Такого рода система практически застрахована от принудительного распространения лжеучений типа лысенкоизма. Напротив, при крайней централизации управления наукой и образованием длительный «захват» лысенковцами ключевых административных постов (Президиум ВАСХНИЛ, Министерство сельского хозяйства, сельскохозяйственный отдел ЦК КПСС, Высшая аттестационная комиссия, Министерство высшего образования и т. д.) обеспечивал им полный контроль практически над всей биологической и сельскохозяйственной наукой и образованием, давал в их руки реальную власть в масштабах всей страны.

Таковы основные причины и факторы, создавшие условия и стимулировавшие столь позорное и тяжелое по своим последствиям явление, каким представляется сейчас многолетнее господство лысенкоизма в нашей стране.

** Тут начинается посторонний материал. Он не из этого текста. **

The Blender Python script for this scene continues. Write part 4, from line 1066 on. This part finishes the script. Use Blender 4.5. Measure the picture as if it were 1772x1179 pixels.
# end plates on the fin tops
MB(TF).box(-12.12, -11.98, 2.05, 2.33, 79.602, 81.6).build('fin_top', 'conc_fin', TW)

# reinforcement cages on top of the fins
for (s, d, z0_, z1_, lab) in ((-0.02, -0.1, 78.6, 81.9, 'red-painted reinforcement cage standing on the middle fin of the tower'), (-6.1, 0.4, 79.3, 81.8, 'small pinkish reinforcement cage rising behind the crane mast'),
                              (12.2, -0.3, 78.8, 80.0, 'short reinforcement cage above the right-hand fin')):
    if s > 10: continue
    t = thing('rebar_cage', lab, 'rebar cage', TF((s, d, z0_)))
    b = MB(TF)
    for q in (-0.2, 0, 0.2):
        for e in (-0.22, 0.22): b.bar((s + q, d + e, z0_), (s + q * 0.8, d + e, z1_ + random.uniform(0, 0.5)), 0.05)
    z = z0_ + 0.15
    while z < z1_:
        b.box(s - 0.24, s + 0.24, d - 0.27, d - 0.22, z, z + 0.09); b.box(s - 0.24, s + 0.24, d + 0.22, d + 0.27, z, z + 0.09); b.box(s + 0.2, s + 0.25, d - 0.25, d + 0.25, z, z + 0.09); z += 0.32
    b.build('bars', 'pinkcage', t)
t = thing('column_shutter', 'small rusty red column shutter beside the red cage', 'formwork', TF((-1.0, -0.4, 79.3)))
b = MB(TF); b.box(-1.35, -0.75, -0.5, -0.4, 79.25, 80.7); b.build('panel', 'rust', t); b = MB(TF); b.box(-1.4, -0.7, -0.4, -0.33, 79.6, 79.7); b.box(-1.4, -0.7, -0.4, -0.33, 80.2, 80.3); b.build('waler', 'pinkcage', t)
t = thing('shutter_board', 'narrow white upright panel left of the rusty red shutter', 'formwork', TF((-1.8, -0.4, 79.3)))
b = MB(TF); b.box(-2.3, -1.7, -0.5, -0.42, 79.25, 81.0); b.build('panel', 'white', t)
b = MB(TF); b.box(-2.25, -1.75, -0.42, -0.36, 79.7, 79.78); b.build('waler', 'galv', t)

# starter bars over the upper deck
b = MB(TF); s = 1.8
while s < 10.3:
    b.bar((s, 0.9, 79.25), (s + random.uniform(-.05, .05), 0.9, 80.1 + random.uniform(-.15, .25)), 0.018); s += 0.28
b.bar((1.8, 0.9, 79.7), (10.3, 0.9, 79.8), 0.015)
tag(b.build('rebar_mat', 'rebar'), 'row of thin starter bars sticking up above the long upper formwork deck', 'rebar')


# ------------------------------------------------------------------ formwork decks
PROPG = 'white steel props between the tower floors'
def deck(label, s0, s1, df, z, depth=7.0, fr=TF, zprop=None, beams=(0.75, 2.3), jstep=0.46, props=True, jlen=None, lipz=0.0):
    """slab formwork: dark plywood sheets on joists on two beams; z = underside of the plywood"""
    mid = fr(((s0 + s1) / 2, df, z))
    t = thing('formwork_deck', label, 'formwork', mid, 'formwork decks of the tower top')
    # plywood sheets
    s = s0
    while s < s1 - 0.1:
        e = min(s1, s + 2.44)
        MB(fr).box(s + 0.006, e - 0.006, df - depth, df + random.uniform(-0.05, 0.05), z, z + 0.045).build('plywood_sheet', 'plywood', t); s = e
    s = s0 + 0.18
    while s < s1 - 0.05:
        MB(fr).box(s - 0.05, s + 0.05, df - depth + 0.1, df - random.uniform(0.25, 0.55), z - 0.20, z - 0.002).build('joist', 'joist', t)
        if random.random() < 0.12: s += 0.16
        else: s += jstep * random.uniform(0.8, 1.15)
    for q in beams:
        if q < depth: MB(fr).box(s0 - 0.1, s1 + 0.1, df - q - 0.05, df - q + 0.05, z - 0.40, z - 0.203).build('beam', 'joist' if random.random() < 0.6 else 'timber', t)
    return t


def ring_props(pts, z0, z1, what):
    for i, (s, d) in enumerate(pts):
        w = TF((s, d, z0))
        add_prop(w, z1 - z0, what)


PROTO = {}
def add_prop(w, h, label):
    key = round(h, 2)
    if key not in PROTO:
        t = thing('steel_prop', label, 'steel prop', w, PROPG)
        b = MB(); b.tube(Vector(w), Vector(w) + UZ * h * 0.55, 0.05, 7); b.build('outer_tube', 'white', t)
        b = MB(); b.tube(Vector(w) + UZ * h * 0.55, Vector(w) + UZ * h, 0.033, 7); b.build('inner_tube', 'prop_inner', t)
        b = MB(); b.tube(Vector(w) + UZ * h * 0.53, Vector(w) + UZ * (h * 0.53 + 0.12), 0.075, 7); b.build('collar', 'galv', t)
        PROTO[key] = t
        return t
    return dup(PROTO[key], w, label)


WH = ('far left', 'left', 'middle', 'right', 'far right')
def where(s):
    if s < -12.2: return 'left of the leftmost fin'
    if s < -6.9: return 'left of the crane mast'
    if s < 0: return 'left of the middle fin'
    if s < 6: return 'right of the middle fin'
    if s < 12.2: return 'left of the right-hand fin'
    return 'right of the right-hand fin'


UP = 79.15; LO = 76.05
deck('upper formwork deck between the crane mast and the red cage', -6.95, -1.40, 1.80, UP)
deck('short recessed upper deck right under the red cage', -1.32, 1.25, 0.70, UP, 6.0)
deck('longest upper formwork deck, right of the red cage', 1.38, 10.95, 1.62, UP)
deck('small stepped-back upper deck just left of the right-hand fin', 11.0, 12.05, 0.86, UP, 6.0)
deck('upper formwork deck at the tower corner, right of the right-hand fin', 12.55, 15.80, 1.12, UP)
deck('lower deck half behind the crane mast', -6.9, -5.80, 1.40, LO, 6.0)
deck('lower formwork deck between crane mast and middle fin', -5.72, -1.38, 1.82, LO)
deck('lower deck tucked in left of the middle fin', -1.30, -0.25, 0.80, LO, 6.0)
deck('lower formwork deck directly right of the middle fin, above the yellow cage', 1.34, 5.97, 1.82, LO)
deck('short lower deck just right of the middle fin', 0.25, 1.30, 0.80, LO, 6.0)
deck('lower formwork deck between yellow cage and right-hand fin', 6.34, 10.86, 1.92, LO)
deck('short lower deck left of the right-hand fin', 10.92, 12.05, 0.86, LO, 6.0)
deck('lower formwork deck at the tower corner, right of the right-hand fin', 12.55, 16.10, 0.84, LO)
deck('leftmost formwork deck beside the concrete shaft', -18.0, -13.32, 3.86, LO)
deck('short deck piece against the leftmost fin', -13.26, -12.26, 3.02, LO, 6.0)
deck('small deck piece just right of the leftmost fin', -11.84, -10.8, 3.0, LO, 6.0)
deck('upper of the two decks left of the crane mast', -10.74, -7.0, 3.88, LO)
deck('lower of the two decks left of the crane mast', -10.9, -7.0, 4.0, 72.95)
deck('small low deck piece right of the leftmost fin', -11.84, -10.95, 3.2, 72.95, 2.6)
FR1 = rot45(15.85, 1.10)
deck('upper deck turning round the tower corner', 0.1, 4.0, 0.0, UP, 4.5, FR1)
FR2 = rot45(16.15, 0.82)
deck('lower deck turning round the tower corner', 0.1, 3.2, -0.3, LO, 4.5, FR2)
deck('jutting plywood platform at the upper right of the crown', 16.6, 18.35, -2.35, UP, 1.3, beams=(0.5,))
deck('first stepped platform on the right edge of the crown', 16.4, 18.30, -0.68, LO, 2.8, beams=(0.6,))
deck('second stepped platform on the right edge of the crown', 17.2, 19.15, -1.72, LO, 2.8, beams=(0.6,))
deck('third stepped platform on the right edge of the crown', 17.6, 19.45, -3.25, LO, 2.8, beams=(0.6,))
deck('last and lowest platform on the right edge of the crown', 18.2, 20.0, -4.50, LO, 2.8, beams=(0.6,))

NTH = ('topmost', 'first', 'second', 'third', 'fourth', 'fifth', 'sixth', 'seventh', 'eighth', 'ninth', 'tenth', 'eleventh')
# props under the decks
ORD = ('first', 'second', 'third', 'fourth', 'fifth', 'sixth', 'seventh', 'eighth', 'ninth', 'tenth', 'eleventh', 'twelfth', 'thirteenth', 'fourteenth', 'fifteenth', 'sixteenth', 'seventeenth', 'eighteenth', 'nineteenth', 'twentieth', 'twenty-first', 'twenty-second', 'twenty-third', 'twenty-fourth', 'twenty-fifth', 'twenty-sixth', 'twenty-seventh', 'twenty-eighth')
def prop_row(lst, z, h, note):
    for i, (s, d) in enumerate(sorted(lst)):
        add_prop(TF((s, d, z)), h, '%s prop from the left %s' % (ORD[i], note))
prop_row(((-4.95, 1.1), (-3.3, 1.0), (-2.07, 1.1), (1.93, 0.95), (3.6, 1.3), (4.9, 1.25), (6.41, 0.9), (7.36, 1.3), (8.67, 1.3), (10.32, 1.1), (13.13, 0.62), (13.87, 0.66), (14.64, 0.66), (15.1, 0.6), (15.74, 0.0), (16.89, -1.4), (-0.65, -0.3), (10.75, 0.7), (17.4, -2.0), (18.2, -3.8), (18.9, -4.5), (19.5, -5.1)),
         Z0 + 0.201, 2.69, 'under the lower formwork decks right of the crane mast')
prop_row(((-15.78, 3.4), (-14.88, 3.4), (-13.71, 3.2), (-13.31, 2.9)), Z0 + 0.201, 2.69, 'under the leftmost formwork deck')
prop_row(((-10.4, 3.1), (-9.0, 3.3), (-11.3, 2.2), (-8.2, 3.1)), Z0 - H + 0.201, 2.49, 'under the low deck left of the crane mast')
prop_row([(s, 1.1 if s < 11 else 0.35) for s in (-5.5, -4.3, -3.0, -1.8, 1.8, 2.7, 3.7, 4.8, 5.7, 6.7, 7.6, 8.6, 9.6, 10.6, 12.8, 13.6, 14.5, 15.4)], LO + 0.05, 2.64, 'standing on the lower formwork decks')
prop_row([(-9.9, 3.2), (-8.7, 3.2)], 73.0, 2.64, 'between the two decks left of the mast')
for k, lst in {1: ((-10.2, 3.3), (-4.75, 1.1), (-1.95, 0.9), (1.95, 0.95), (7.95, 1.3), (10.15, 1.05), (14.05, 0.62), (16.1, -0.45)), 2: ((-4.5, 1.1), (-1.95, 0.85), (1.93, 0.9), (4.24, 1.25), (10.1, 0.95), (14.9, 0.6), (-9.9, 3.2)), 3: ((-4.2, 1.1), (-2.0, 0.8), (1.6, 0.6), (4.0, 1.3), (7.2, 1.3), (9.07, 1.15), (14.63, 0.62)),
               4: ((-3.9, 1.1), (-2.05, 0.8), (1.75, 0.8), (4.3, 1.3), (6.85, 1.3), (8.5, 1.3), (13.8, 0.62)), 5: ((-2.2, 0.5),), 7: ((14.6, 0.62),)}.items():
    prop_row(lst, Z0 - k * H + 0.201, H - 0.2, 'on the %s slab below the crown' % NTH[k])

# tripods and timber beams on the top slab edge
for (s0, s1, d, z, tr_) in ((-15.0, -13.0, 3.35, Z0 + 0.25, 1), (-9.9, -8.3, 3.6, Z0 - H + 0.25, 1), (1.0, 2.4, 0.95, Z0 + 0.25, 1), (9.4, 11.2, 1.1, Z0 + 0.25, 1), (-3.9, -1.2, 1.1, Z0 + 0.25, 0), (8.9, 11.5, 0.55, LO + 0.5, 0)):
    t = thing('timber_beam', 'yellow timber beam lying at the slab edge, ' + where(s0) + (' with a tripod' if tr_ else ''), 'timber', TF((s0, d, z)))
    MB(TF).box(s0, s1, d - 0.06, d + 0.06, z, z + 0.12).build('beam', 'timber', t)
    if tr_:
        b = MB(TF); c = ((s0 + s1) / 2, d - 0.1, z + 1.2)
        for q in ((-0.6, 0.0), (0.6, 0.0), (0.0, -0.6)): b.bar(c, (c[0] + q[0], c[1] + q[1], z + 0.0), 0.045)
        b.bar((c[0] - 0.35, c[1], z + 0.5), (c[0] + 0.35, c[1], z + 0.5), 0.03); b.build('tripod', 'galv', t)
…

Вместе с тем никоим образом нельзя заключить, будто лысенкоизм оказался побежденным потому, что все эти факторы и причины исчерпали себя. С октября 1964 года исчезла избирательная поддержка, которую Т. Д. Лысенко и его сторонники получали от государственной и политической власти, и это весьма существенно. Прекращение поддержки и последующая постепенная элиминация лысенкоизма связаны с тем мощным научным (патриотическим по своему характеру) общественным мнением, которое исподволь, в течение многих лет формировалось в среде советских ученых всех специальностей, в среде журналистов и писателей, в среде общественных деятелей и руководителей народного хозяйства. Никакие методы административного подавления дискуссии не прекращали ее. Менялись лишь формы и способы этой дискуссии. Открытые формы борьбы в тяжелые периоды становились скрытыми, полулегальными, но борьба никогда не прекращалась. И та победа, которая была в конечном итоге одержана настоящей наукой, не пришла случайно.